PARIS/BENGHAZI, Libya (Reuters) - Three French soldiers were killed in a helicopter accident during an intelligence-gathering mission in Libya, President Francois Hollande said on Wednesday.
They are the first confirmed Western military casualties since it became known this year that special forces were operating on the ground in Libya.
"At this moment we are carrying out dangerous intelligence operations (in Libya)," Hollande said in a speech. "Three of our soldiers, who were involved in these operations, have been killed in a helicopter accident."
France took a leading role in the NATO air campaign that helped rebels overthrow autocratic leader Muammar Gaddafi in 2011. The country has since descended into chaos.
Western special forces from countries including France, Britain and the United States have sent small teams to western and eastern Libya.
The French have been working alongside forces loyal to eastern Libyan commander Khalifa Haftar, who launched a campaign against Islamists and other opponents in Benghazi more than two years ago but has rejected a Western-backed unity government in Tripoli.
A spokesman for Haftar's forces, Ahmed Masmari, said a helicopter carrying three Libyans - a pilot and two technicians - as well as the three French, had crashed on Sunday in the Magrun area about 75 km (47 miles) south of Benghazi.
Libyan officials had earlier said four people died in the crash, all of them Libyan. Masmari said the French had been gathering intelligence on fighters from Boko Haram, after some Malian militants loyal to the group had arrived in the area.
"It was probably a technical problem but the investigation has not finished yet," Masmari said.
However, the Benghazi Defence Brigades (BDB), a recently formed force of Islamists and other fighters, claimed after the helicopter crash that it had shot the aircraft down, killing four people, according to a statement posted on social media accounts close to the group.
The statement said that the helicopter was an M135 belonging to Haftar’s forces and that two foreigners and two Libyans were killed when the group shot it down with a rocket. Pictures purporting to show the wreckage of the helicopter were also posted.
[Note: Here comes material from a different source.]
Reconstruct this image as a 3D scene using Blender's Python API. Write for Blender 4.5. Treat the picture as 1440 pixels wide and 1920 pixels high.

The BDB includes fighters pushed out of Benghazi by Haftar’s forces. The group launched a new campaign last month south of the eastern city to regain lost ground. Fighting has been continuing, including in the area around Magrun.
Western powers have been backing Libya's U.N.-backed unity government, hoping it will seek foreign support to confront Islamic State militants, deal with migrant flows from Libya to Europe, and restore oil production to shore up the Libyan economy.
But Haftar has so far rejected the unity government, and hardliners loyal to him have prevented a rival government and the parliament, both based in the east, from formally endorsing the U.N.-backed body.